BRIEF:
Using the data below, copy every line that contains the word "high".

DATA PROVIDED:
## Start
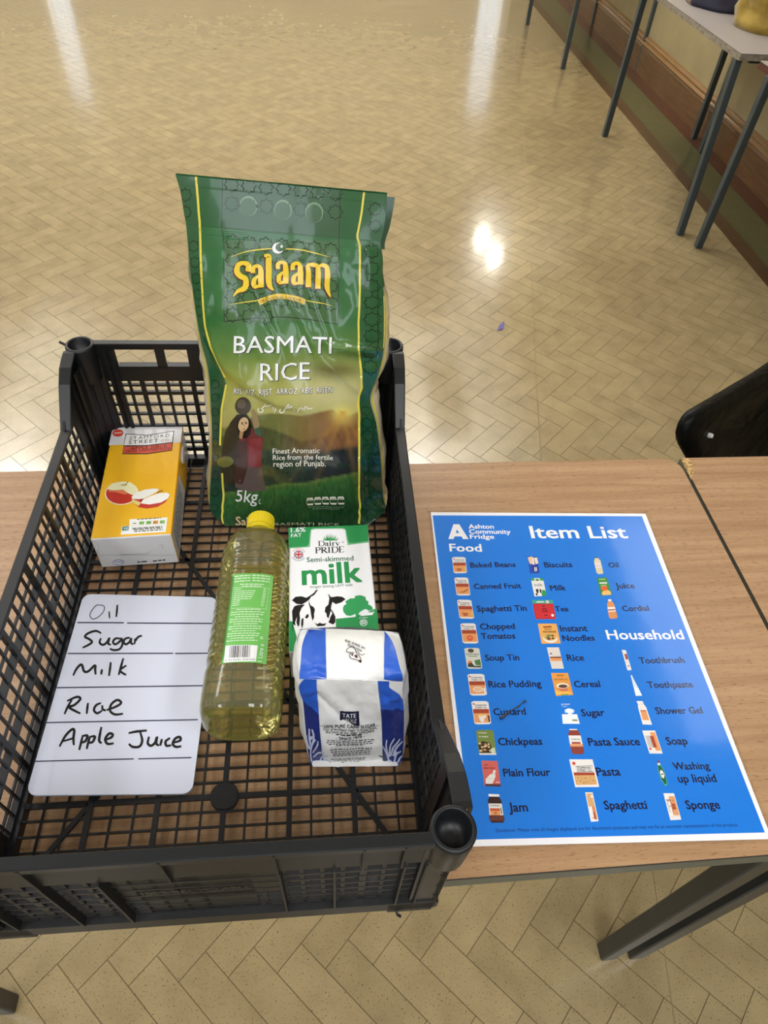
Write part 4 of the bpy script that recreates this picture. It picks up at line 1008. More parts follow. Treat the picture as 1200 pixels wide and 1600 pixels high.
# ================================================================== BAGS (shared)
class Grid:
    """curved face given by rows of points; artwork coordinates run along the rows"""
    cell = 7.0
    def __init__(s, P, A, O, disp=None, nrm=(0, -0.95, 0.3)):
        s.P = np.array(P, float)/1000-np.array(O); s.A = np.array(A, float); s.disp = disp; s.n = np.array(nrm)/np.linalg.norm(nrm)
    def to_m(s, p): return (p[0], p[1])
    def inv(s, Q):
        Q = np.asarray(Q, float); A = s.A; R = len(A)
        L, Rr = A[:, :2], A[:, 2:]
        def g(a, b): d = b-a; q = Q-a; return d[..., 0]*q[..., 1]-d[..., 1]*q[..., 0]
        sg = np.stack([g(L[j], Rr[j]) for j in range(R)], 1)
        if sg[:, 0].mean() < sg[:, -1].mean(): sg = -sg
        j = np.clip((sg >= 0).sum(1)-1, 0, R-2)
        lo = np.zeros(len(Q)); hi = np.ones(len(Q)); ref = np.sign(sg[0, 0]-sg[0, -1])
        inc = 1 if (s.A[1, 1] > s.A[0, 1]) else -1
        for _ in range(22):
            m = (lo+hi)/2; a = L[j]+(L[j+1]-L[j])*m[:, None]; b_ = Rr[j]+(Rr[j+1]-Rr[j])*m[:, None]
            v = g(a, b_)*inc; up_ = v >= 0; lo = np.where(up_, m, lo); hi = np.where(up_, hi, m)
        m = (lo+hi)/2; a = L[j]+(L[j+1]-L[j])*m[:, None]; b_ = Rr[j]+(Rr[j+1]-Rr[j])*m[:, None]
        d = b_-a; u = ((Q-a)*d).sum(1)/(d*d).sum(1)
        return np.clip(u, 0, 1), np.clip(j+m, 0, R-1)
    def art(s, u, t):
        R = len(s.A); j = np.clip(np.floor(t).astype(int), 0, R-2); f = (t-j)[:, None]
        a = s.A[j]*(1-f)+s.A[j+1]*f; return a[:, :2]*(1-u[:, None])+a[:, 2:]*u[:, None]
    def at(s, u, t):
        R, N = s.P.shape[:2]
        def cat(n, x):
            i = np.clip(np.floor(x).astype(int), 0, n-2); f = x-i
            w_ = [-.5*f+f**2-.5*f**3, 1-2.5*f**2+1.5*f**3, .5*f+2*f**2-1.5*f**3, -.5*f**2+.5*f**3]
            return [np.clip(i+k-1, 0, n-1) for k in range(4)], w_
        iu, wu = cat(N, u*(N-1)); it, wt = cat(R, t); out = 0
        for a in range(4):
            for b_ in range(4): out = out+s.P[it[a], iu[b_]]*(wt[a]*wu[b_])[:, None]
        return out
    def full(s, u, t, off=0.0):
        q = s.at(u, t)
        if s.disp is not None:
            pa = s.art(u, t); d = s.disp(pa[:, 0], pa[:, 1])*np.clip(np.minimum(u, 1-u)*14, 0, 1); off = off+d
        return q+s.n*np.asarray(off)[..., None]
    def p3(s, V, off):
        u, t = s.inv(np.array(V)); return [Vector(q) for q in s.full(u, t, np.array(off))]
    def mesh(s, name, nu, nt_, colf, m, parent):
        u, t = np.meshgrid(np.linspace(0, 1, nu), np.linspace(0, len(s.A)-1, nt_)); u = u.ravel(); t = t.ravel()
        V = s.full(u, t); A = s.art(u, t); C = colf(A[:, 0], A[:, 1])
        F = [(a*nu+c, (a+1)*nu+c, (a+1)*nu+c+1, a*nu+c+1) for a in range(nt_-1) for c in range(nu-1)]
        me = bpy.data.meshes.new(name); me.from_pydata(V.tolist(), [], F)
        at = me.color_attributes.new('ink', 'FLOAT_COLOR', 'POINT'); C4 = np.ones((len(V), 4), 'f'); C4[:, :3] = C
        at.data.foreach_set('color', C4.ravel()); me.materials.append(m); me.shade_smooth()
        o = bpy.data.objects.new(name, me); COL.objects.link(o); o.parent = parent; return o
    def edge(s, right, n):
        t = np.linspace(0, len(s.A)-1, n); u = np.full(n, 1.0 if right else 0.0); return s.full(u, t), t
def lin3(c): c = np.asarray(c, float)/255; return np.where(c <= 0.04045, c/12.92, ((c+0.055)/1.055)**2.4)
def mixc(a, b_, f): return a+(b_-a)*np.clip(f, 0, 1)[..., None]
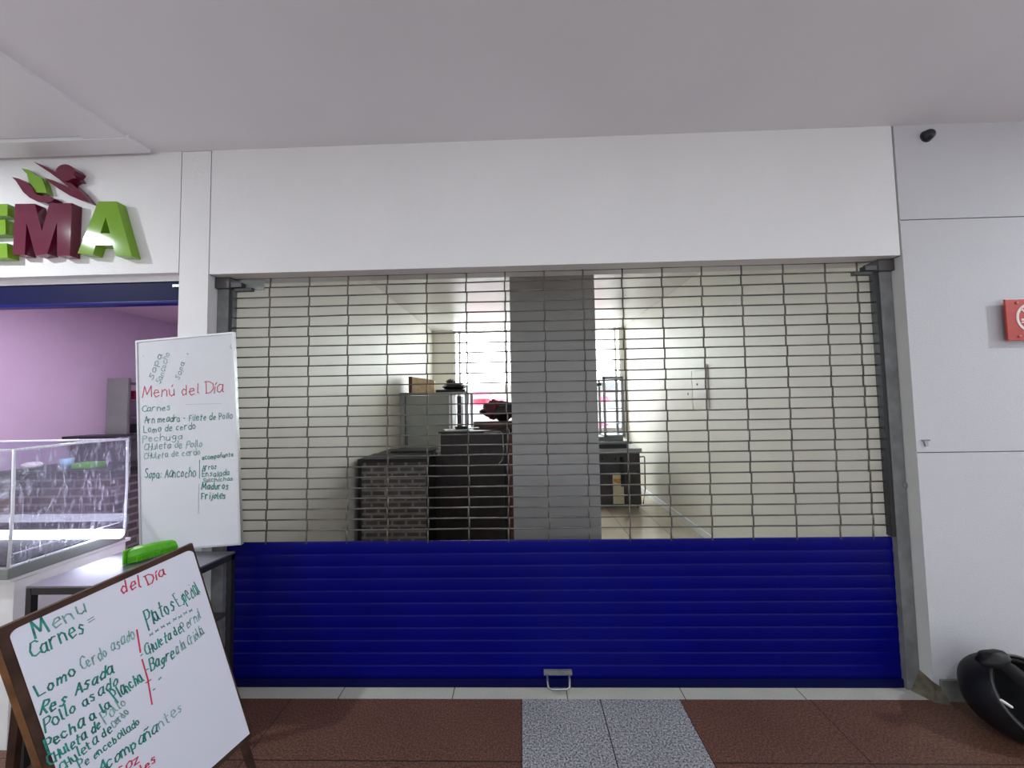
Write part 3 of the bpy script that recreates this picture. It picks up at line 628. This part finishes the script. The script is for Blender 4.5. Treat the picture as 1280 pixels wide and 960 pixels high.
# ------------------------------------------------------------------ kiosk bar, ledge and rack
bc = thing('bar_counter', 'faux-brick bar counter with black worktop behind the display case', 'counter', (-4.6, 3.8, 0))
MB().box(-5.28, -4.12, 3.62, 4.2, 0, 0.86).build('brick_front', M['brickl'], bc)
MB().box(-5.29, -4.09, 3.58, 4.2, 0.86, 0.90, 0.004).build('worktop', M['black'], bc)
MB().box(-5.28, -4.2, 4.2, 4.3, 0, 1.15).build('upstand', M['darkgrey'], bc)
MB().box(-5.29, -4.2, 4.12, 4.40, 1.15, 1.20, 0.004).build('ledge', M['black'], bc)
o = MB().tube([(-5.0, 3.75, 0.90), (-5.0, 3.75, 1.0)], [0.04, 0.052], 16).build('paper_cup', M['tealcup'], None, True); tag(o, 'small pale blue cup on the black bar worktop', 'cup')
q = at(84, 583, Y=3.75); 
o.location = (q.x+5.0, 0, 0)
q = at(104, 580, Y=3.75)
o = MB().box(q.x-0.07, q.x+0.13, 3.7, 3.85, 0.90, 0.955, 0.012).build('green_tray', M['lime']); tag(o, 'low green tray beside the pale blue cup on the bar', 'tray')
def lumps(name, label, cat, c, n, spread, r_, m, flat=0.6):
    b = MB()
    for i in range(n):
        b.ell((c[0]+random.uniform(-1, 1)*spread[0], c[1]+random.uniform(-1, 1)*spread[1], c[2]+r_*flat), (r_*random.uniform(.8, 1.2), r_*random.uniform(.8, 1.2), r_*flat), 14, 10, 0.35, 2.5, i)
    o = b.build(name, m, None, True); return tag(o, label, cat)
q = at(22, 588, Y=3.7)
lumps('folded_bag', 'crumpled white bag on the bar worktop behind the case', 'bag', (-5.05, 3.72, 0.90), 3, (0.06, 0.04), 0.06, M['paper'])
q = at(73, 548, Y=4.25)
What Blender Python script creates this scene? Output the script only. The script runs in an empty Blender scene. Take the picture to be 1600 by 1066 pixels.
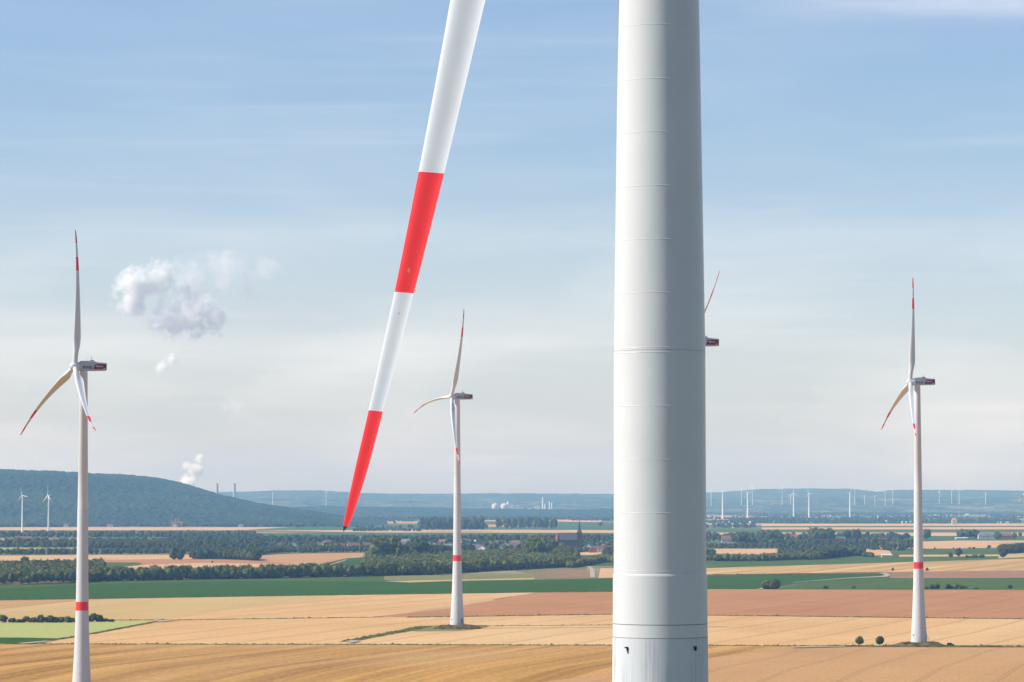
import bpy, bmesh, math, random
import numpy as np
from mathutils import Vector, Matrix
random.seed(7); rng = np.random.default_rng(7)
S = bpy.context.scene; C = S.collection
R = math.radians

# ------------------------------------------------------------------ camera
F = 5000.0; CZ = 79.0; PITCH = math.atan(249/5000)
cam = bpy.data.cameras.new('camera'); co = bpy.data.objects.new('camera', cam); C.objects.link(co)
co.location = (0, 0, CZ); co.rotation_euler = (math.pi/2 + PITCH, 0, 0)
cam.sensor_width = 36; cam.lens = F/1600*36; cam.clip_start = 1; cam.clip_end = 90000
S.camera = co
cp, sp = math.cos(PITCH), math.sin(PITCH)
def ray(px, py):
    u = (px-800)/F; v = -(py-533)/F
    return u, cp - v*sp, sp + v*cp
def at(px, py, D):
    x, y, z = ray(px, py); k = D/y
    return Vector((x*k, D, CZ + z*k))
def g(y):                                   # ground height: a plain that dips towards the camera
    t = min(1, max(0, (1540-y)/230)); return -7*t*t*(3-2*t)
def gp(px, py, dz=0.0):                     # pixel on the ground -> world point
    x, y, z = ray(px, py); zz = 0
    for _ in range(60):
        k = (CZ - zz)/(-z); zz = 0.5*zz + 0.5*g(y*k)
    return Vector((x*k, y*k, zz+dz))

# ------------------------------------------------------------------ materials
def newmat(name):
    m = bpy.data.materials.new(name); m.use_nodes = True; nt = m.node_tree
    return m, nt, nt.nodes, nt.links, nt.nodes['Principled BSDF']
def setc(b, col, rough=.6, spec=.3):
    b.inputs['Base Color'].default_value = (*col, 1); b.inputs['Roughness'].default_value = rough
    b.inputs['Specular IOR Level'].default_value = spec
def math_(nt, op, a, b=None, clamp=False):
    n = nt.nodes.new('ShaderNodeMath'); n.operation = op; n.use_clamp = clamp
    for i, v in enumerate((a, b)):
        if v is None: continue
        if isinstance(v, (int, float)): n.inputs[i].default_value = v
        else: nt.links.new(v, n.inputs[i])
    return n.outputs[0]
def mixc(nt, fac, a, b, mode='MIX'):
    n = nt.nodes.new('ShaderNodeMix'); n.data_type = 'RGBA'; n.blend_type = mode
    for i, v in ((0, fac), (6, a), (7, b)):
        if isinstance(v, (int, float)): n.inputs[i].default_value = v
        elif isinstance(v, tuple): n.inputs[i].default_value = (*v, 1)
        else: nt.links.new(v, n.inputs[i])
    return n.outputs[2]
def pos(nt, rotz=0, scale=(1, 1, 1), obj=False, loc=(0, 0, 0)):
    if obj: src = nt.nodes.new('ShaderNodeTexCoord').outputs['Object']
    else: src = nt.nodes.new('ShaderNodeNewGeometry').outputs['Position']
    v = nt.nodes.new('ShaderNodeVectorRotate'); v.rotation_type = 'Z_AXIS'; v.inputs['Angle'].default_value = rotz
    nt.links.new(src, v.inputs['Vector'])
    m = nt.nodes.new('ShaderNodeMapping'); m.inputs['Scale'].default_value = scale; m.inputs['Location'].default_value = loc
    nt.links.new(v.outputs[0], m.inputs['Vector']); return m.outputs[0]
def noise(nt, vec, scale=1, detail=3, rough=.5):
    n = nt.nodes.new('ShaderNodeTexNoise'); n.inputs['Scale'].default_value = scale
    n.inputs['Detail'].default_value = detail; n.inputs['Roughness'].default_value = rough
    nt.links.new(vec, n.inputs['Vector']); return n.outputs['Fac']
def ramp(nt, fac, lo, hi):
    n = nt.nodes.new('ShaderNodeMapRange'); n.inputs[1].default_value = lo; n.inputs[2].default_value = hi
    nt.links.new(fac, n.inputs[0]); return n.outputs[0]
def plain(name, col, rough=.6, spec=.3, var=.12, vs=.5):
    m, nt, N, L, b = newmat(name); setc(b, col, rough, spec)
    f = ramp(nt, noise(nt, pos(nt, obj=True), vs, 4), .3, .7)
    c = mixc(nt, f, tuple(x*(1-var) for x in col), tuple(min(1, x*(1+var)) for x in col))
    L.new(c, b.inputs['Base Color']); return m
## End
ANSWER TO THE EXERCISE:
Write part 4 of the bpy script that recreates this picture. It picks up at line 1008. More parts follow. Treat the picture as 1200 pixels wide and 1600 pixels high.
Write part 3 of the bpy script that recreates this picture. It picks up at line 628. This part finishes the script. The script is for Blender 4.5. Treat the picture as 1280 pixels wide and 960 pixels high.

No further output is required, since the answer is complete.